Through art, children learn about the world, record thoughts and ideas, and enhance academic learning. “Artmaking is a form of inquiry and way of learning about oneself and the world” (Tarr, 1997, p. 2). For example, as a child observes a flower and then draws a sketch, he notices details he may not have considered before. Slight imperfections in the petals raise questions. What caused the holes in the petals? Why are some petals turning brown while others are not? He notes that the petal is a graduated color and must determine how he will portray this. When the child is done, he shares his work with others. “Through sharing and gaining others’ perspectives, and then revisiting and revising their work, children move to new levels of awareness” (Edwards & Springate, 1995).

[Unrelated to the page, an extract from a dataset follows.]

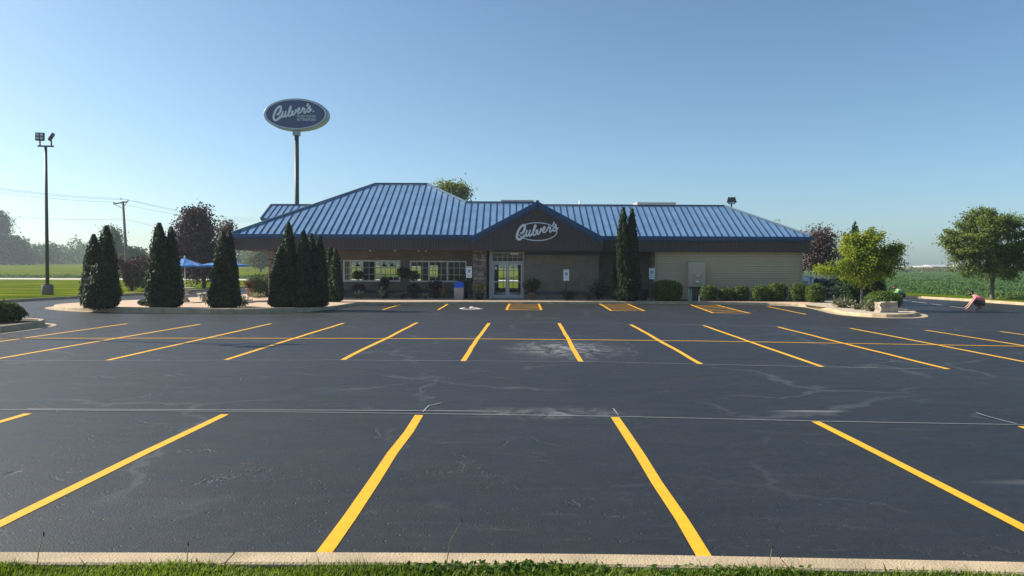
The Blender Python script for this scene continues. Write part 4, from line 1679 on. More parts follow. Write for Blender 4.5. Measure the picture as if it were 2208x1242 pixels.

As with written language, the visual arts involve recording a thought or idea that then can be conveyed to someone else. For this reason, art is often considered the child’s first written language (Koster, 2005). This window into the child’s thinking makes her ideas visible to others. This allows others to engage in dialogue and ask questions that will assist the child to reflect even more deeply.

As children carefully study and discuss their art and the art of others, they are developing “visual perception or ‘visual thinking’ a cognitive process that takes images and gives them meaning” (Koster, 2005, p. 5). They are also seeing items from different vantage points and exploring spatial concepts (critical skills in geometry). In addition, while participating in art, children pose and solve problems, organize thoughts, and reflect on their learning. They learn about properties of materials and experiment with cause and effect. All of these skills are critical in other disciplines as well.

Physical Development

Art develops large and small muscles and eye-hand coordination. Unlike prescribed writing or art exercises, creative art provides a motivating climate for children to practice and perfect motor control. Some teachers use production-oriented art as a way of promoting fine motor control. However, children are typically more passionate about their own creative art. Therefore, they are often more committed to the repeated practice that is needed to master the skills.

As children participate in art they have opportunities to increase artistic skills, enhance creativity, and develop emotional, social, cognitive, and physical skills. However, for optimal development, the teacher must use the inquiry approach to art and must establish an environment that is conducive to learning.